“You’re not working in the final context of how your work is going to be seen, so there’s a lot of guessing and checking—a lot of making changes that might take days, weeks, or months to see the ripple effect. When you’re working in real time, that’s completely shortened. You’re able to see your impact almost instantaneously.”More often than not, that feeling was met with excitement. When siloed departments can start working together simultaneously, updating becomes an invigorating experience. Typically, that process started with cubes, cylinders, and previs assets created by the cinematic directors—all of which could now be worked on during layout, while the final assets were in production. The team could then use Blueprints, sub-level nesting, landscape sculpting, and stand-in props to keep production moving for the Animation, Cinematics, Lighting, and Tech divisions. Once the models were final, they could swap or update them easily in engine.

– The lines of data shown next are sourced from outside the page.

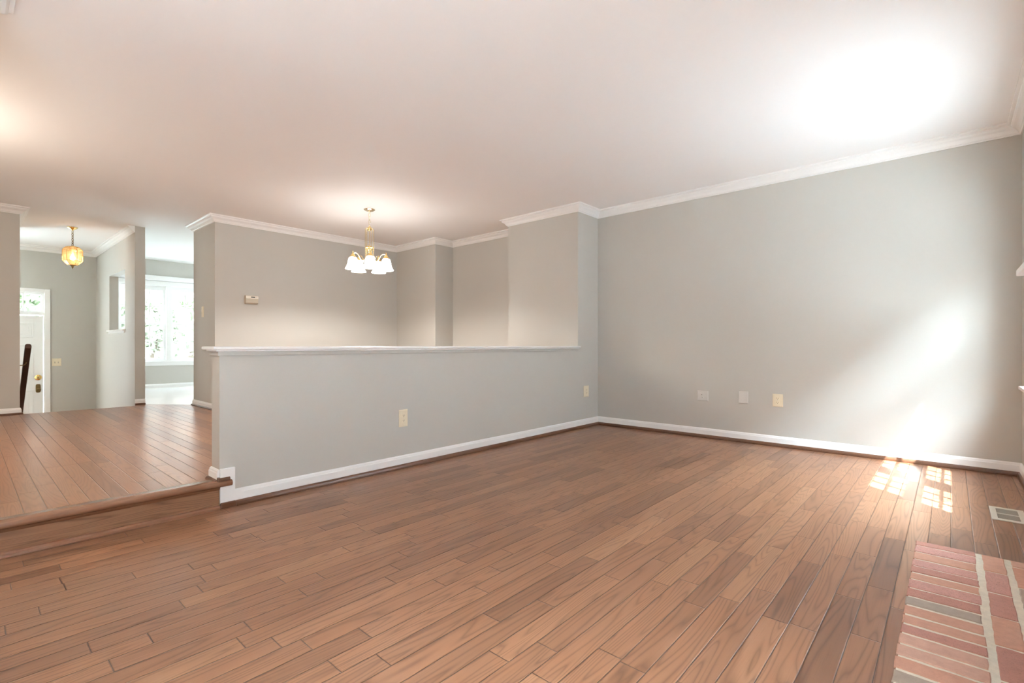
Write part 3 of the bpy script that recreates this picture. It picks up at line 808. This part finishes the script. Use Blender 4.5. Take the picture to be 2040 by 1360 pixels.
for k, yy in enumerate((2.893, 2.655, 2.428, 2.197, 1.97, 1.745, 1.52, 1.30, 1.08, .93)): brick(.106, .176, yy+.009, y, (2, 1, 0, 2, 0, 2, 4, 0, 3, 2)[k]); y = yy
y = 3.105
for k, yy in enumerate((3.02, 2.775, 2.545, 2.31, 2.08, 1.85, 1.62, 1.39, 1.16, .93)): brick(.198, .268, yy+.009, y, (4, 2, 3, 2, 0, 1, 2, 0, 4, 2)[k]); y = yy
y = 3.105
for k, yy in enumerate((2.893, 2.655, 2.428, 2.197, 1.97, 1.745, 1.52, 1.30, 1.08, .93)): brick(.290, XF-.004, yy+.009, y); y = yy
ho = h.build('brick_hearth', M_BRICK+[M_MORTAR])
tag(ho, 'red brick hearth laid flush in the oak floor with sandy mortar joints', 'hearth')

# ------------------------------------------------------------------ fireplace with white mantel (mostly out of frame)
r = empty('fireplace', (XF, 2.0, 0))
ms = MB()
ms.box(-.19, 0, -.89, .89, 1.245, 1.270, .004); ms.box(-.165, 0, -.865, .865, 1.228, 1.245, .003)
ms.prism([(0, 1.228), (-.15, 1.228), (-.14, 1.205), (-.10, 1.175), (-.06, 1.15), (-.045, 1.135), (0, 1.135)], 'y', -.845, .845)
ms.build('mantel_shelf', M_TRIM, r, smooth=True)
sr = MB()
sr.box(-.028, 0, -.80, -.56, .012, 1.135); sr.box(-.028, 0, .56, .80, .012, 1.135); sr.box(-.028, 0, -.56, .56, .93, 1.135)
sr.build('surround', M_TRIM, r, bev=.004)
bs = MB()
bs.box(-.012, 0, -.56, -.42, .012, .93); bs.box(-.012, 0, .42, .56, .012, .93); bs.box(-.012, 0, -.42, .42, .80, .93)
bs.build('brick_facing', M_BRICK[0], r)
MB().box(-.008, 0, -.42, .42, .012, .80).build('firebox_screen', M_BLACK, r)
tag(r, 'white fireplace mantel with stepped shelf edge on the window wall', 'fireplace')

# ------------------------------------------------------------------ handrail
r = empty('handrail', (XL-.09, YL+.075, .955))
sl_ = .74
rp = [(-.026, -.026), (.026, -.026), (.030, -.008), (.026, .018), (.012, .028), (-.012, .028), (-.026, .018), (-.030, -.008)]
def railbar(L):
    b = MB(); A = []; B = []
    for q in rp:
        A.append(b.bm.verts.new((0.02, q[0], q[1]))); B.append(b.bm.verts.new((-L, q[0], q[1]-sl_*L)))
    b.bm.faces.new(A); b.bm.faces.new(B[::-1])
    for i in range(8): b.bm.faces.new((A[i], A[(i+1) % 8], B[(i+1) % 8], B[i]))
    return b
railbar(1.40).build('rail', M_RAIL, r, bev=.003)
for x in (-.22, -1.1):
    br = MB(); z = sl_*x
    br.tube(bez((x, -.002, z-.030), (x, -.002, z-.075), (x, -.03, z-.075), (x, -.070, z-.075), 8), .006, 8)
    br.lathe([(0, .0), (.024, .0), (.022, .006), (0, .008)], 16, (x, -.075+.008, z-.075), 'y', caps=False)
    br.build('bracket', M_DARKBR, r, smooth=True)
tag(r, 'dark wooden handrail sloping down the stair wall in front of the entry door', 'handrail')

# ------------------------------------------------------------------ trees outside
def tree(x, y, hgt, rad, seed, label, mi):
    rr = random.Random(seed); r = empty('tree', (x, y, -.75))
    tk = MB().tube([(0, 0, 0), (.05, .02, hgt*.3), (-.04, .05, hgt*.6), (0, 0, hgt*.85)], [.16, .13, .09, .03], 9)
    for k in range(5):
        a = rr.uniform(0, 6.28); z0 = hgt*rr.uniform(.35, .6)
        tk.tube([(0, 0, z0), (math.cos(a)*rad*.35, math.sin(a)*rad*.35, z0+hgt*.1), (math.cos(a)*rad*.7, math.sin(a)*rad*.7, z0+hgt*.22)], [.05, .035, .015], 6)
    tk.build('trunk', M_BARK, r, smooth=True)
    lf = MB()
    blobs = []
    for k in range(26):
        a = rr.uniform(0, 6.28); u = rr.uniform(-1, 1); q = rr.uniform(.35, .85)
        blobs.append((math.cos(a)*math.sqrt(1-u*u)*rad*q, math.sin(a)*math.sqrt(1-u*u)*rad*q, hgt*.62+u*hgt*.36*q))
    for k in range(2600):
        b = blobs[rr.randrange(len(blobs))]
        d = Vector((rr.gauss(0, 1), rr.gauss(0, 1), rr.gauss(0, .8))).normalized()*rad*.34*rr.uniform(.5, 1)
        c = Vector(b)+d; u = Vector((rr.gauss(0, 1), rr.gauss(0, 1), rr.gauss(0, 1))).normalized(); w = u.orthogonal().normalized()
        s1, s2 = rr.uniform(.10, .17), rr.uniform(.05, .08)
        lf.bm.faces.new([lf.bm.verts.new(c+q) for q in (-u*s1, w*s2, u*s1, -w*s2)])
    lf.build('crown', M_LEAF[mi], r)
    tag(r, label, 'tree', 'trees outside the windows')
tree(-19.0, 1.4, 4.6, 1.7, 1, 'leafy green tree seen through the window above the front door', 0)
tree(-21.0, 4.5, 3.6, 1.8, 2, 'pale leafy tree behind the lower panes of the first kitchen window', 1)
tree(-26.5, 7.1, 4.0, 1.9, 3, 'pale leafy tree behind the lower panes beside the dining wall edge', 0)
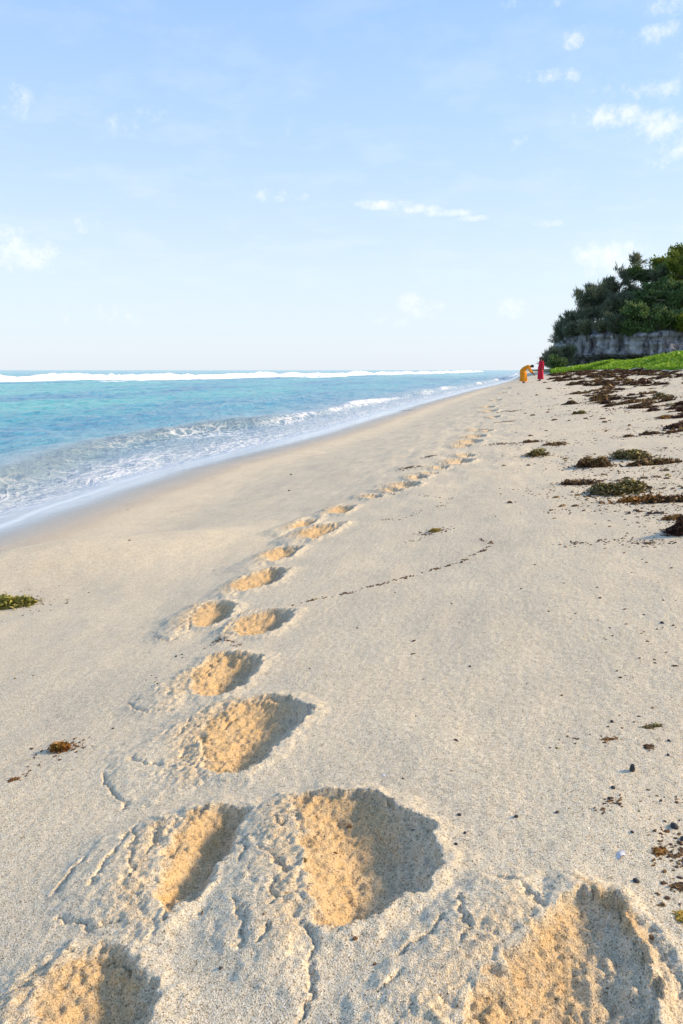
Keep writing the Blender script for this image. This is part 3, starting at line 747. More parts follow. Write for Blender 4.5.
# bright creeping ground cover on the bank
def build_grass():
    g = np.random.default_rng(55)
    n = 90000
    y = 24 + (100 - 24) * g.random(n) ** 1.5
    x = 7.3 + g.random(n) ** 1.3 * 13 + .5 * perlin(y * .12, y * 0 + 3.3, 5)
    keep = perlin(x * .35, y * .2, 500) + .75 - .8 * np.exp(-((x - 7.3) / .9) ** 2) + g.normal(0, .2, n) > 0.1
    x, y = x[keep], y[keep]
    y2 = g.uniform(86, 106, 16000); x2 = g.uniform(3.6, 9.5, 16000) + .02 * (y2 - 96)
    k2 = perlin(x2 * .5, y2 * .25, 505) + .12 + g.normal(0, .2, 16000) > 0
    x = np.concatenate([x, x2[k2]]); y = np.concatenate([y, y2[k2]]); n = len(x)
    z = base_z(x, y) + np.where(y > 86, .35 * g.random(n), 0) + g.uniform(.02, .22, n) * (1 + .8 * perlin(x * .8, y * .5, 501))
    D = g.normal(size=(n, 3)) * np.array([1, 1, .8]) + np.array([.0, -.1, .75])
    V, F = leaf_quads(np.stack([x, y, z], 1), D, .24, .13, g)
    tint = np.repeat(np.clip(.5 + .35 * perlin(x * .6, y * .3, 502) + g.normal(0, .15, n), 0, 1), 4)
    m = simple_mat('ground_cover_leaves', [(.0, (.09, .19, .015)), (.5, (.24, .42, .025)), (1, (.42, .58, .06))], .6, .5, attr='tint', transl=.35)
    o = link('ground_cover', mesh_np('ground_cover', V, F, False, {'tint': tint}), m)
    setp(o, 'bright green creeping plants covering the bank behind the beach', 'ground cover', kind='stuff')
build_grass()

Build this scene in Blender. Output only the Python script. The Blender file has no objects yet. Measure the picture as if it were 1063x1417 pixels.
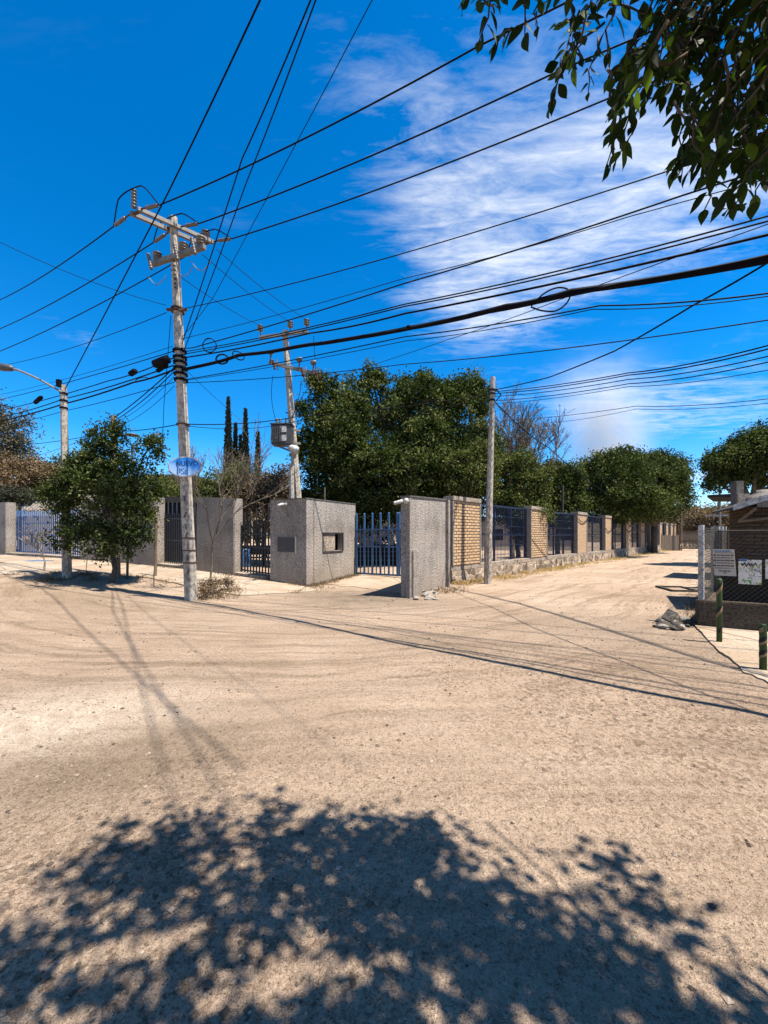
import bpy, bmesh, math, random
import numpy as np
from mathutils import Vector, Matrix, Euler, noise as mnoise

# ------------------------------------------------------------------ camera, sky, sun, exposure
scene = bpy.context.scene
C = scene.collection
EYE = 1.55            # eye height in metres
FOC = 560.0           # focal length in pixels of the 1063 x 1417 photograph
HX, HY = 531.5, 740.0 # principal column, horizon row
cam_d = bpy.data.cameras.new('camera')
cam_d.sensor_fit = 'AUTO'; cam_d.sensor_width = 36.0
cam_d.lens = FOC / 1417.0 * 36.0
cam_d.shift_y = (HY - 708.5) / 1417.0
cam_d.clip_start = 0.05; cam_d.clip_end = 3000
cam = bpy.data.objects.new('camera', cam_d); C.objects.link(cam)
cam.location = (0, 0, EYE); cam.rotation_euler = (math.radians(90), 0, 0)
scene.camera = cam

SUN_EL = math.radians(66.0)
SUN_H = Vector((0.905, -0.425)).normalized()          # horizontal direction towards the sun
SUN_DIR = Vector((SUN_H.x*math.cos(SUN_EL), SUN_H.y*math.cos(SUN_EL), math.sin(SUN_EL)))
sun_d = bpy.data.lights.new('sun', 'SUN'); sun_d.energy = 5.0; sun_d.angle = math.radians(0.53)
sun_d.color = (1.0, 0.93, 0.83)
sun = bpy.data.objects.new('sun', sun_d); C.objects.link(sun)
sun.rotation_euler = SUN_DIR.to_track_quat('Z', 'Y').to_euler(); sun.location = (20, -10, 40)

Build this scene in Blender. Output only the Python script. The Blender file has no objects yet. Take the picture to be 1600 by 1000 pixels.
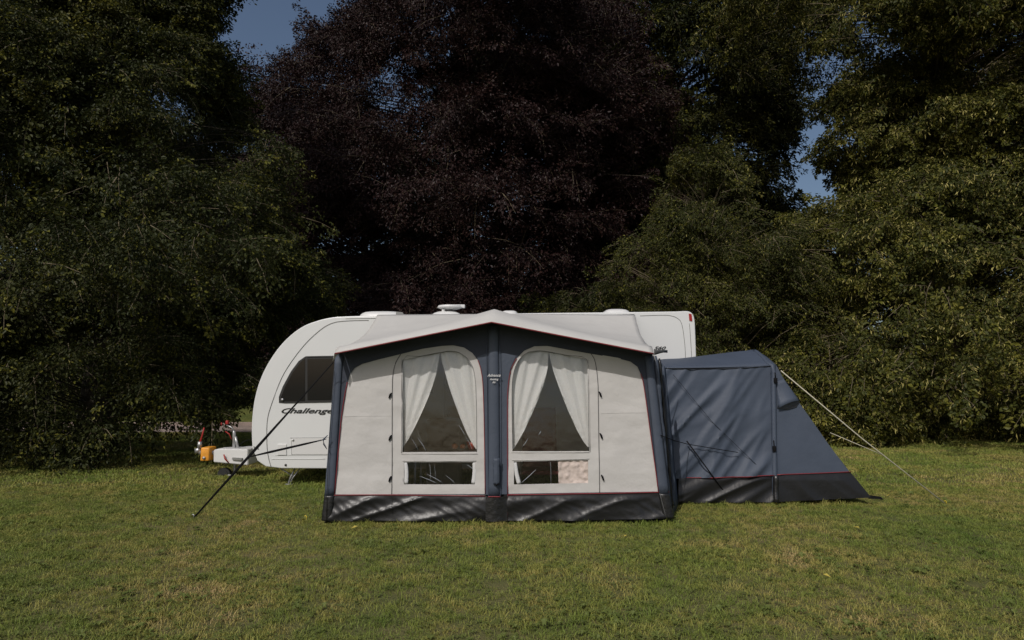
import bpy, bmesh, math, random
from math import sin, cos, pi, radians, exp
from mathutils import Vector, Matrix, noise, geometry, Euler

S = bpy.context.scene
COL = S.collection

# ------------------------------------------------------------------ camera
F = 980.0
CAMH = 1.55
TH = math.atan(95 / F)
cd = bpy.data.cameras.new('camera')
cd.sensor_width = 36.0
cd.lens = F / 1600 * 36
cd.clip_start = 0.05
cd.clip_end = 1500
cam = bpy.data.objects.new('camera', cd)
cam.location = (0, 0, CAMH)
cam.rotation_euler = (pi / 2 + TH, 0, 0)
COL.objects.link(cam)
S.camera = cam

# ------------------------------------------------------------------ sky, sun, exposure
SUN_EL, SUN_AZ = radians(44), radians(25)
w = bpy.data.worlds.new('World')
S.world = w
w.use_nodes = True
nt = w.node_tree
bg = nt.nodes['Background']
sky = nt.nodes.new('ShaderNodeTexSky')
sky.sky_type = 'NISHITA'
sky.sun_disc = False
sky.sun_elevation = SUN_EL
sky.sun_rotation = pi + SUN_AZ
sky.dust_density = 3.0
sky.air_density = 1.0
nt.links.new(sky.outputs[0], bg.inputs[0])
bg.inputs[1].default_value = 0.13
sl = bpy.data.lights.new('sun', 'SUN')
sl.energy = 3.9
sl.angle = radians(0.5)
sl.color = (1.0, 0.955, 0.905)
so = bpy.data.objects.new('sun', sl)
sv = Vector((-sin(SUN_AZ) * cos(SUN_EL), -cos(SUN_AZ) * cos(SUN_EL), sin(SUN_EL)))
so.rotation_euler = sv.to_track_quat('Z', 'Y').to_euler()
so.location = sv * 60
COL.objects.link(so)
S.view_settings.view_transform = 'Standard'
S.view_settings.look = 'None'
S.view_settings.exposure = -0.80
S.view_settings.gamma = 1
S.view_settings.use_curve_mapping = False
S.render.engine = 'CYCLES'
S.cycles.max_bounces = 6
S.cycles.diffuse_bounces = 3
S.cycles.glossy_bounces = 2
S.cycles.transmission_bounces = 4
S.cycles.transparent_max_bounces = 8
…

“Every day was like a new present to our eyes every time we synced all the files in Perforce and pressed play on the reopened project in Sequencer,” says Christina Douk, 3D Asset Supervisor at Disney. “It made iterating in engine so much fun and interesting, and kept the production feeling inspired as we moved forward.”

Real-time 3D filmmaking tools

Unreal Engine’s filmmaking tools replicate the tools you’d find on a physical set. Early on in the project, Droste went into the engine and roughed out the story by himself. “It was great—I was able to take this digital sandbox to go from my head to building this thing in engine,” he says.